Reentry trajectory planning for hypersonic vehicles via an improved sequential convex programming method

Abstract

The reentry trajectory planning problem of hypersonic vehicles is generally a continuous and nonconvex optimization problem. The solution efficiency and convergence properties of the planning algorithm become an essential point when considering the practical application scenarios. In this paper, an augmented-Lagrange-based improved sequential convex programming algorithm is proposed to solve it and achieve superior solutions with higher accuracy and efficiency. Firstly, the mapped Chebyshev pseudo-spectral method is utilized to convert the continuous optimal control problem into a highly approximately discretized one.
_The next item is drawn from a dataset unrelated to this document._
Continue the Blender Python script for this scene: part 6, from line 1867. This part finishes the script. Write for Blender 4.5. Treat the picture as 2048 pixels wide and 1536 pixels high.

In this framework, the discretization technique is employed to discretize the states and control variables at the time interval, which leads to the improvement of ill-conditioned differential matrix and better approximation properties of the variables. Moreover, by introducing slack variables, automatically updated penalty parameters and Lagrange multipliers during the convexification processing, the original nonconvex problem is transformed into an augmented-Lagrange-function-formed relaxed convex one. Then, the arrived convex subproblem can be solved iteratively by the matured interior-point method until the predetermined precision is satisfied. Based on this transformation, it can effectively alleviate the numerical difficulty and improve the convergence property of the proposed improved sequential convex programming algorithm. Finally, Rigorous theoretical analysis is conducted to prove that the solution sequence generated by the proposed algorithm could converge to an approximate global solution of the original problem. Numerical simulations are also presented, and it is demonstrated that the solution time of the proposed algorithm is more than 95% less than that of the traditional nonlinear programming methods without losing the merits of high precision.